Victory City is a tribute to the intrepidity of the ancient art of storytelling. Old Millisian storytellers would say, “Give me a pen­ny and I will tell you a golden story.” Kampana is given to this art of storytelling. All stories could be suspect in terms of imp­robable details but Rushdie persuades us to see the larger picture. As he says in Joseph Anton, “to grow up steeped in the stories was to learn two unforgettable lessons: first, the stories were not true but by being untrue they could make him know and feel truths that the truth could not tell him; and second, man was the storytelling animal, the only creature on the ea­rth to do so to understand what kind of creature it was.”

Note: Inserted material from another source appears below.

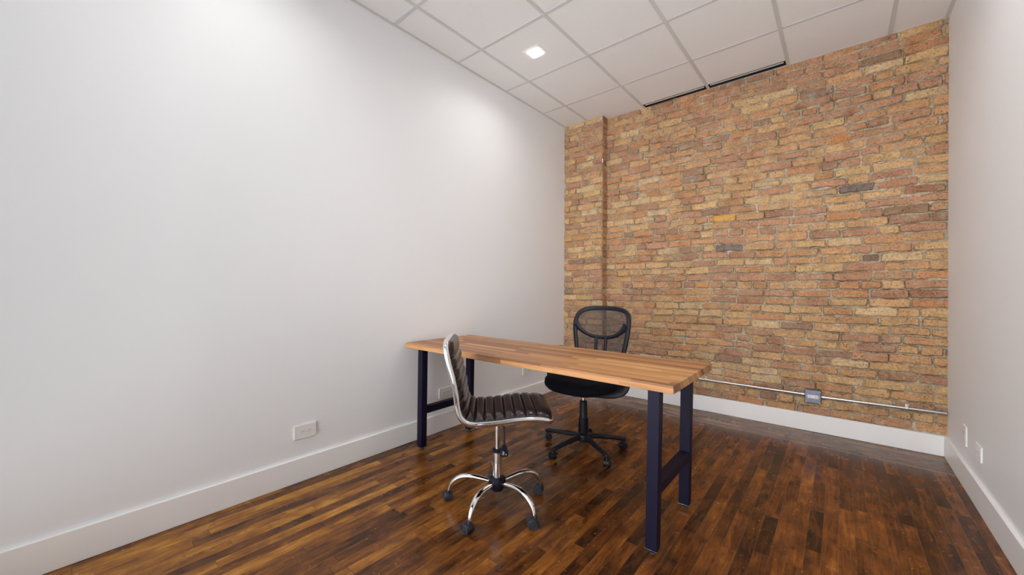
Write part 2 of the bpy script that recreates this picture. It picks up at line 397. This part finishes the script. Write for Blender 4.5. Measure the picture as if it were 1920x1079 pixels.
me.polygons.add(len(F)); me.polygons.foreach_set('loop_start', np.arange(0, F.size, 4, dtype=np.int32))
me.update(calc_edges=True)
at = me.color_attributes.new('brick', 'FLOAT_COLOR', 'POINT'); at.data.foreach_set('color', np.clip(CO, 0, 1).astype(np.float32).ravel())
me.shade_smooth(); me.materials.append(BRICK)
wb = bpy.data.objects.new('wall_back', me); C.objects.link(wb); struct(wb)

# front wall behind the camera, with a wide glazed opening added to let in fill light
fw = MB(); ox0, ox1, oz0, oz1 = -2.40, .50, .06, 2.95; a, b = XL(FRONT), XR(FRONT)
fw.box(a, ox0, FRONT-.14, FRONT, 0, H+.2).box(ox1, b, FRONT-.14, FRONT, 0, H+.2).box(ox0, ox1, FRONT-.14, FRONT, oz1, H+.2).box(ox0, ox1, FRONT-.14, FRONT, 0, oz0)
struct(fw.build('wall_front', WALL))
wf = MB()
for q in (ox0, (2*ox0+ox1)/3, (ox0+2*ox1)/3, ox1-.04): wf.box(q, q+.04, FRONT-.10, FRONT-.04, oz0, oz1)
wf.box(ox0, ox1, FRONT-.10, FRONT-.04, oz1-.04, oz1).box(ox0, ox1, FRONT-.10, FRONT-.04, oz0, oz0+.04)
win = struct(wf.build('fill_window_1', BLACKMETAL))
MB().box(ox0+.02, ox1-.02, FRONT-.072, FRONT-.066, oz0+.02, oz1-.02).build('fill_window_pane', GLASS, win)

# baseboards
bh, bt = .140, .018
def board(name, poly): struct(MB().prism(poly, .001, bh).build(name, TRIM, bevel=.002))
board('baseboard_left', [(XL(FRONT), FRONT), (XL(FRONT)+bt, FRONT), (XL(3.82)+bt, 3.812), (XL(3.82), 3.812)])
board('baseboard_right', [(XR(FRONT)-bt, FRONT), (XR(FRONT), FRONT), (XR(3.93), 3.958), (XR(3.93)-bt, 3.940)])
board('baseboard_back', [(XP+.004, 3.930), (XR(3.95)-bt, 3.957-.004), (XR(3.95), 3.978), (XP+.004, 3.955)])
board('baseboard_far_left', [(XL(3.8)+.001, 3.812), (XP+.024, 3.812), (XP+.024, 3.928), (XP+.004, 3.928), (XP+.004, 3.832), (XL(3.8)+.001, 3.832)])

# ceiling: lay-in tiles (one mesh) and the metal grid
xs = [XL(1)-.05]+[GX+i*T for i in range(0, 5)]+[.62]
ys = [FRONT-.1]+[GY+j*T for j in range(-3, 4)]+[4.02]
SL0, SL1 = 3.868, 3.956                     # slot vent band along the brick
g = .0035; ct = MB(); LX = [(0, 3), ]
lamp_cells = []
LAMP = [(GX+.5*T, GY+1.5*T), (GX+.5*T, GY-1.5*T), (GX+3.5*T, GY+1.5*T), (GX+3.5*T, GY-1.5*T)]
LAMP = [(x, y) for x, y in LAMP]
hs = .056
for i in range(len(xs)-1):
    for j in range(len(ys)-1):
        x0, x1, y0, y1 = xs[i]+g, xs[i+1]-g, ys[j]+g, ys[j+1]-g
        if j == len(ys)-2 and i in (2, 3): y1 = SL0
        lp = [(x, y) for x, y in LAMP if x0 < x < x1 and y0 < y < y1]
        if lp:
            lx, ly = lp[0]
            for (a0, a1, b0, b1) in ((x0, lx-hs, y0, y1), (lx+hs, x1, y0, y1), (lx-hs, lx+hs, y0, ly-hs), (lx-hs, lx+hs, ly+hs, y1)): ct.box(a0, a1, b0, b1, H, H+.015)
        else: ct.box(x0, x1, y0, y1, H, H+.015)
struct(ct.build('ceiling', TILE))
struct(MB().box(-2.62, .75, FRONT-.14, 4.2, H+.19, H+.22).build('ceiling_deck', DARKVOID))
tb = MB(); hwb = .012
for x in xs[1:-1]: tb.box(x-hwb, x+hwb, FRONT, 3.962, H-.0035, H-.0005).box(x-.003, x+.003, FRONT, 3.962, H-.0005, H+.03)
for y in ys[1:-1]: tb.box(XL(y), XR(y), y-hwb, y+hwb, H-.0025, H-.0004).box(XL(y), XR(y), y-.003, y+.003, H-.0004, H+.03)
struct(tb.build('trim_1', TBAR))
wa = MB(); wa.prism([(XL(FRONT), FRONT), (XL(FRONT)+.02, FRONT), (XL(3.8)+.02, 3.825), (XL(3.8), 3.825)], H-.004, H-.0005)
wa.prism([(XR(FRONT)-.02, FRONT), (XR(FRONT), FRONT), (XR(3.9), 3.96), (XR(3.9)-.02, 3.96)], H-.004, H-.0005)
wa.box(XP, .57, 3.957, 3.965, H-.003, H-.0005)
struct(wa.build('trim_2', TBAR))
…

It is against this background that ‘improbables’ make sense. Kampana ages extremely slowly to survive for 247 years—as long as the Vijaya­nagar empire would survive before hurtling out of existence. Crows and parrots do not gather intellig­ence. Men and women do not metamorphose into birds and do not get back to being Homo sapiens. All foreign visitors to Vijayanagar could probably not look the same in appearance and yet it is the formidable power of storytelling that hidden mea­nings lurk right beneath fabulist tales. As Rushdie points out, “In the end, the salvation of human beings comes from other human beings and not from things, no matter how large and imposing—and even magical—those things might be.”


Victory City—being an essentially political venture—touches upon what has been widely debated among writers and historians of repute. Naipaul’s The Wounded Civilisation ascribes the tragic fate of Vijayanagar to the sharp and searing polarisation between the only Hindu kingdom and the united Muslim opposition acting in concert, leading to the empire’s disintegration. For Naipaul, it was a wound on the civilisation that would hobble Hinduism for very, very long, with disastrous consequences.

William Dalrymple opposes this line of argument, citing cross-cultural interactions between Vijayanagar and the Southern Sultanates and how Ahmednagar, Bijapur and Golconda had themselves been at each other’s throats and had entered into strategic alliances with Vijayanagar at different points of time against one another before choosing to join ranks against Rama Raya, his conniving ways and  manipulative machinations.


Victory City concludes with, “The foundation of Vijayanagar had been its confidence and hope, and when those vanished, the illusion could not be maintained,” which should read as a warning for the reader who finds herself amidst modern-day empires fuelled on hubris and myth-making.